:: WHAT TO PRODUCE ::
List each line holding the string "that".

:: GIVEN DATA ::
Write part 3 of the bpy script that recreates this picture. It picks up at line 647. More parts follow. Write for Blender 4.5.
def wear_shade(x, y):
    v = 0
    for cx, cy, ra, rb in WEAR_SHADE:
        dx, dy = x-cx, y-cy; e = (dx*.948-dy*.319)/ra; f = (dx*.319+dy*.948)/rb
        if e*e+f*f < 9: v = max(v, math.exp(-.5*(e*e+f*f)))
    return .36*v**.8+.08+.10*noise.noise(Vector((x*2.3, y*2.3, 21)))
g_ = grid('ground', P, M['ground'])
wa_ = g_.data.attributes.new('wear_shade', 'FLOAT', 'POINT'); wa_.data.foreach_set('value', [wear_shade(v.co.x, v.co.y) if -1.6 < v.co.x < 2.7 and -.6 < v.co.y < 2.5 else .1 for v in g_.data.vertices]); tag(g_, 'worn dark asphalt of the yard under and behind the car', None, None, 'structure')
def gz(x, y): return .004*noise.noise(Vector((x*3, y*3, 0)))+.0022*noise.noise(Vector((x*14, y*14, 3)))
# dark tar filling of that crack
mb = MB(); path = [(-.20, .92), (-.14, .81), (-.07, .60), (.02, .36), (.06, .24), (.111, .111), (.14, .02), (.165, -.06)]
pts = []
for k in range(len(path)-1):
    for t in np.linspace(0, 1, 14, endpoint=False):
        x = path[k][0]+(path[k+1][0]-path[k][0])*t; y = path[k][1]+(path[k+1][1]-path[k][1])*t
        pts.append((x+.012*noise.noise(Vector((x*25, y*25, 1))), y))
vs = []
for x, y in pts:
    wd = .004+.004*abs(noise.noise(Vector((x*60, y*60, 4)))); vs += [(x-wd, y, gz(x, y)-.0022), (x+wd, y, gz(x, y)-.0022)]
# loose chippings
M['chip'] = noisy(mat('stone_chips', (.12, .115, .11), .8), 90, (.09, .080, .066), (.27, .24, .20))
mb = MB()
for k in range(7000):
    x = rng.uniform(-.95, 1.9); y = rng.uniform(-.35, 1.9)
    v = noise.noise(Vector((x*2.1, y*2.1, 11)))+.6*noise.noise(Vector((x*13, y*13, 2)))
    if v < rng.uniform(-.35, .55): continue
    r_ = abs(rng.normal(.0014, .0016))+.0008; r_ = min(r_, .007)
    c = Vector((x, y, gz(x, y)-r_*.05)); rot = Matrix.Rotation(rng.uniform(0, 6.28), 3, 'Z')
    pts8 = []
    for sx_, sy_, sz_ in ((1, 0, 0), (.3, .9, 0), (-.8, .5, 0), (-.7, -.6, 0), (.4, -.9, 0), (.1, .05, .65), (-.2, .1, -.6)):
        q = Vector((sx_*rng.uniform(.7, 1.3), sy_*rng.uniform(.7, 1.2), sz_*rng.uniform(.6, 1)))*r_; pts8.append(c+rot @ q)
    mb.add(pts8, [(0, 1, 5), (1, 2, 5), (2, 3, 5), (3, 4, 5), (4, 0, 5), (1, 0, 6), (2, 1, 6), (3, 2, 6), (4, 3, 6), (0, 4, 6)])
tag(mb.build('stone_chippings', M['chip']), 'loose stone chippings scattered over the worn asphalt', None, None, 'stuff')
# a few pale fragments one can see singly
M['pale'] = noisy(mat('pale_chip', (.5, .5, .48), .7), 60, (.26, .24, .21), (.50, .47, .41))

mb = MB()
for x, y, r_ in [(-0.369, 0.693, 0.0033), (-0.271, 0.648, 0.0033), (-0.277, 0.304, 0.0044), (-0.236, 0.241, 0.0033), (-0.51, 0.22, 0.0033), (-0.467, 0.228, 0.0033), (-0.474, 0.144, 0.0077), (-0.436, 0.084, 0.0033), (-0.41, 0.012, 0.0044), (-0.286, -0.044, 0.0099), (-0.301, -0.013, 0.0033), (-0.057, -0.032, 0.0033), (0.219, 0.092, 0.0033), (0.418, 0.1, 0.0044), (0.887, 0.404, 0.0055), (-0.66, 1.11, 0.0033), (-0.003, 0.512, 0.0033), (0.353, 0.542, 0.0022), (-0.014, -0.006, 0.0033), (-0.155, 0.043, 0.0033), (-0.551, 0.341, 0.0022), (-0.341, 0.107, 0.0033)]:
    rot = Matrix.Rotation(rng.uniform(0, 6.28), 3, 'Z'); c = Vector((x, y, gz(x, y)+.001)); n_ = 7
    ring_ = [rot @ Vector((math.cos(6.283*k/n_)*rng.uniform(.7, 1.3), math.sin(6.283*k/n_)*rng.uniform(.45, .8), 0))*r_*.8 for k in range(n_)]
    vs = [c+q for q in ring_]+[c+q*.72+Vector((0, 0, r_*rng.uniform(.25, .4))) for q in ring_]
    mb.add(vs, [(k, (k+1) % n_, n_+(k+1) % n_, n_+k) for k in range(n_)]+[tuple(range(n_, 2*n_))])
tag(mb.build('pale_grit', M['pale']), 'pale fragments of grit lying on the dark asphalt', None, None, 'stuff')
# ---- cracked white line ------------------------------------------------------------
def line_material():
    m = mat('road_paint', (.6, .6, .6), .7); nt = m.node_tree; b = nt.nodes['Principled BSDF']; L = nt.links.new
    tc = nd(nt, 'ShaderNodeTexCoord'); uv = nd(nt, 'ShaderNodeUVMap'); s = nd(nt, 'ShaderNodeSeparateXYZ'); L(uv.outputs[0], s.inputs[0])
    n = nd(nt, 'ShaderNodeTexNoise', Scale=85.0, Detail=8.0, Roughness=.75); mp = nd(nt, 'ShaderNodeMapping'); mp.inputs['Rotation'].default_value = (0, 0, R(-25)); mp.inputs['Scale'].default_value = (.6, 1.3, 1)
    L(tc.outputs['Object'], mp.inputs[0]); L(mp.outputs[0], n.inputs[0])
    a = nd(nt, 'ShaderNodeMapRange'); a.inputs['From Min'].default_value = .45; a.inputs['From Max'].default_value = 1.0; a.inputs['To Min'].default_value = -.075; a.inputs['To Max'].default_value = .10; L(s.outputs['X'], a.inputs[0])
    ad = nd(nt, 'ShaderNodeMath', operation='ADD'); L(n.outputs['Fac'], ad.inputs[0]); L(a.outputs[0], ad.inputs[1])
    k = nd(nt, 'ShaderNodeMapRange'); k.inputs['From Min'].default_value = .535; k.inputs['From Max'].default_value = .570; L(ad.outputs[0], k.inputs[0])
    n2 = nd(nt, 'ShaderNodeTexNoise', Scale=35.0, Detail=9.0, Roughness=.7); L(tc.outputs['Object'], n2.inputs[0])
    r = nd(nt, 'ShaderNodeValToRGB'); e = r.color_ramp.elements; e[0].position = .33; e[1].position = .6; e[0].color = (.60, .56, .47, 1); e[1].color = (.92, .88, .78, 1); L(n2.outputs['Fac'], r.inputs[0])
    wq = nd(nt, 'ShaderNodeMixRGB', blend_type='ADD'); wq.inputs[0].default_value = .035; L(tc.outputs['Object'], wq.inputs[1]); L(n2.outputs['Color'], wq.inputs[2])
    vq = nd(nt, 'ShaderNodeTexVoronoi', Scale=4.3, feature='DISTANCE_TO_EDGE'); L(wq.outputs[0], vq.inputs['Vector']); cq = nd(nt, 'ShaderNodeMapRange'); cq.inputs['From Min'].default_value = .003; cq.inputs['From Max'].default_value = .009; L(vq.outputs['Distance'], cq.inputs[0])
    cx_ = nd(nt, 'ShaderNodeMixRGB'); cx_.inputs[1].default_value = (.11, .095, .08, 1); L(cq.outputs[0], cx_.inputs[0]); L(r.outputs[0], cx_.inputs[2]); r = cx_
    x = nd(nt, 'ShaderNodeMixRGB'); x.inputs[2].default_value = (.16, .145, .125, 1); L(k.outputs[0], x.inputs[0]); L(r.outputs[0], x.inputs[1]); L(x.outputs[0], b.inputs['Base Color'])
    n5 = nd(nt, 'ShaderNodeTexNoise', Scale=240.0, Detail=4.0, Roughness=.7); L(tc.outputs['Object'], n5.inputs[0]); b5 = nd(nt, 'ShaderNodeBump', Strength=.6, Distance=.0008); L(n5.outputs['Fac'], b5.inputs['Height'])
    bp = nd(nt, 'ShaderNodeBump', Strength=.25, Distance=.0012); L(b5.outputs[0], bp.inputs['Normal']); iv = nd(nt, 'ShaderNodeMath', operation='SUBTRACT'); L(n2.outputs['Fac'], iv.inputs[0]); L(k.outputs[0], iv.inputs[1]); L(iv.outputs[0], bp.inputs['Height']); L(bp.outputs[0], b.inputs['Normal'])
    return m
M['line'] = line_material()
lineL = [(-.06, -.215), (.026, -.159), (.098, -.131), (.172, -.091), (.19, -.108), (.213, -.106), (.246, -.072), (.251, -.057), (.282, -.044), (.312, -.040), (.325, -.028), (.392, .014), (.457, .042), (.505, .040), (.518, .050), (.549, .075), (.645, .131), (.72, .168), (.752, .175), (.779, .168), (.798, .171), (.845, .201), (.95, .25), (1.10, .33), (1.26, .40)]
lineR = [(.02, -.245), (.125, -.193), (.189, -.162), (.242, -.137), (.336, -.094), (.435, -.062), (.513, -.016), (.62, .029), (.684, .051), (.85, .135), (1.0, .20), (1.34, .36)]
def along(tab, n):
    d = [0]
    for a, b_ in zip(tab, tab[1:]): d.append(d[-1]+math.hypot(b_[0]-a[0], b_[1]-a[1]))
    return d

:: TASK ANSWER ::
Write part 3 of the bpy script that recreates this picture. It picks up at line 647. More parts follow. Write for Blender 4.5.
# dark tar filling of that crack